We rarely eat fried food, but for the rare occasion we do, this is our first choice.

It’s spicy, crunchy and delicious. It’s a terrific combination of Indian spices and Japanese tempura batter. The original recipe (which we’ve changed a bit) is from Jamie Oliver and his wonderful book, Jamie at Home.

Serves 6


• One Cauliflower

• Flour, for dusting

• Coconut oil for frying

• Small bunch of fresh flat-leaf parsley, leaves picked

• Sea salt

• One Lemon

For the batter

• 1 tsp. cumin seeds

• 2 tsp. black mustard seeds

• 2–3 small dried red chilies

• 1 tsp. black peppercorns

• 1/2 teaspoon turmeric

• 2 cups unbleached flour

• 1 tsp. baking power

• 1 tsp. baking soda

• ½ tsp. salt

• 12 oz cold beer

First make the batter. Crush the cumin, mustard seeds, chilies and peppercorns in a mortar and pestle or grinder until they’re blended into a fragrant powder. Put the flour into a mixing bowl and stir in the ground spices and the turmeric.

Pour in most of the beer and whisk gently. Check the consistency – you want it to be the thickness of cream, if it’s too thick, whisk in the rest of the beer. Don’t worry too much about having little lumps in the batter, as they’ll just become nice crunchy bits when you start frying. Season with sea salt and put to one side.

Trim the bottom off the stalk and break the cauliflower into bite-sized florets. Wash the cauliflower, drain it and pat dry with kitchen paper Slice up the stalk and florets into small even pieces – this way it will all cook at the same rate.

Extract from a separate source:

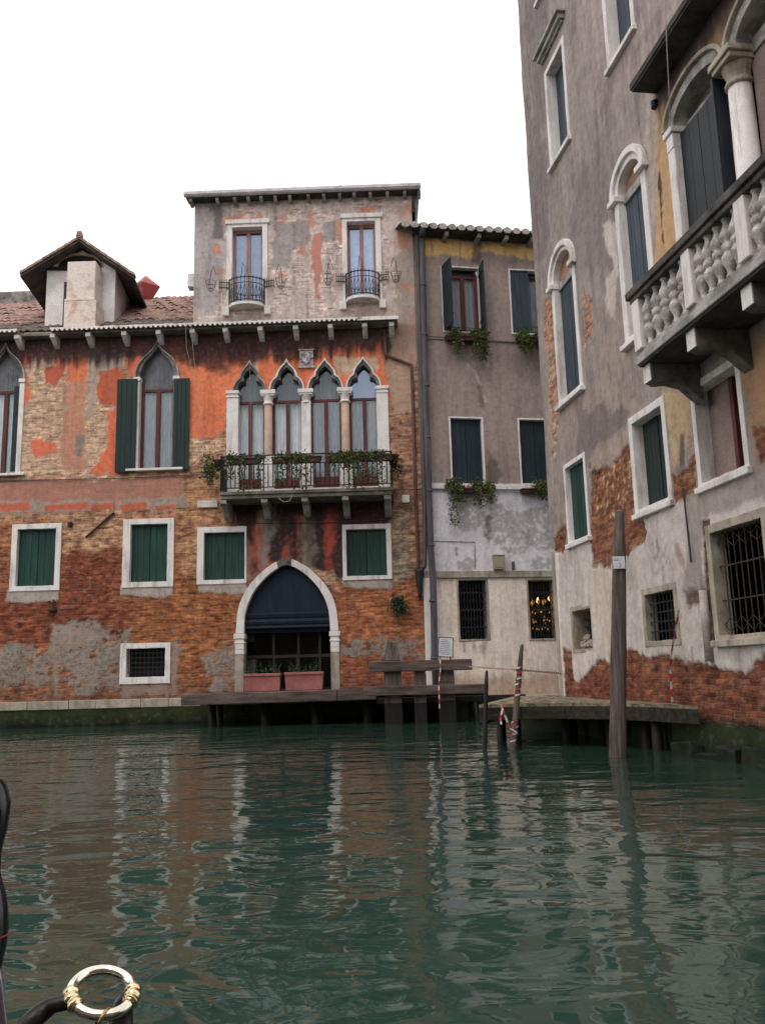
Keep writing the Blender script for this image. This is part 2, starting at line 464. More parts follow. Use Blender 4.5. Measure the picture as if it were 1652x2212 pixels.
M['ochre'] = rough_mat('ochre board panel', alb(160, 118, 88), alb(128, 92, 74), 1.5, .8, .15)
M['iron'] = rough_mat('black wrought iron', (.028, .028, .032), (.016, .016, .018), 8, .55, .2)
M['iron_rust'] = rough_mat('rusty iron', (.075, .045, .038), (.035, .02, .018), 8, .8, .3)
M['pipe_grey'] = rough_mat('grey zinc pipe', alb(84, 78, 84), alb(58, 53, 58), 2, .5, .1, (4, 4, .6), metal=.0)
M['pipe_brown'] = rough_mat('brown rusty pipe', alb(104, 66, 58), alb(74, 46, 42), 3, .6, .2)
M['gutter'] = rough_mat('pale gutter metal', (.80, .74, .78), (.5, .45, .47), 3, .6, .2)
M['cable'] = rough_mat('grey cable', (.10, .09, .09), (.06, .055, .055), 5, .7, .1)
M['cable_pale'] = rough_mat('pale cable', (.42, .36, .34), (.3, .26, .25), 5, .7, .1)
M['awning'] = rough_mat('navy awning cloth', alb(28, 38, 50), alb(20, 28, 38), 1.5, .85, .12, (5, 5, .5))
M['terracotta'] = rough_mat('terracotta planter', alb(165, 98, 92), alb(138, 80, 76), 2.5, .7, .12)
M['planter_brown'] = rough_mat('brown planter', alb(78, 52, 44), alb(50, 33, 29), 6, .8, .2)
M['wood'] = rough_mat('weathered dock timber', alb(100, 84, 78), alb(56, 46, 43), 2.2, .9, .5, (.7, 6, 6), fine=14)
M['wood_v'] = rough_mat('weathered post timber', alb(106, 92, 86), alb(56, 47, 45), 2.2, .9, .6, (7, 7, .5), fine=16)
M['wood_wet'] = rough_mat('wet dark timber', (.022, .018, .015), (.008, .007, .006), 3, .6, .4, (7, 7, .5))
M['wood_pale'] = rough_mat('pale worn planks', alb(140, 126, 102), alb(74, 66, 52), 2.5, .9, .4, (6, .8, 6))
M['wood_moss'] = rough_mat('mossy grey beam', alb(58, 52, 40), alb(27, 25, 20), 2.5, .9, .5, (.8, 6, 6))
M['algae'] = rough_mat('algae covered stone', (.030, .044, .016), (.005, .006, .004), 3, .7, .5)
M['algae_dark'] = rough_mat('dark slimy stone', (.020, .026, .012), (.006, .007, .005), 5, .75, .7)
M['paper'] = rough_mat('white paper', (.78, .80, .84), (.68, .70, .76), 12, .6, .02)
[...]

Place the cauliflower pieces in a bowl. Add the finely chopped parsley and dust the mixture with a little flour. Pour the coconut oil into a deep saucepan – you want it to be about 3-4 inches deep – and heat it to 350°F.

Shake any excess flour off the cauliflower. One by one, dip the pieces into the beer batter, then carefully place them in the hot oil, moving them away from you as you do so. Make sure you stand back so you don’t get splashed. It’s best to fry them in batches so you don’t overcrowd the pan (but serve them as soon as each batch is ready).

Fry the pieces gently, turning them a couple of times with a slotted spoon. When they’re crispy and browned, lift them out of the oil, allowing any excess to drip back into the pan, and drain. I used a baking sheet with paper towel and put a cooling rack on top, it worked great.

Dust with sea salt and squeeze over a little lemon juice.  Enjoy!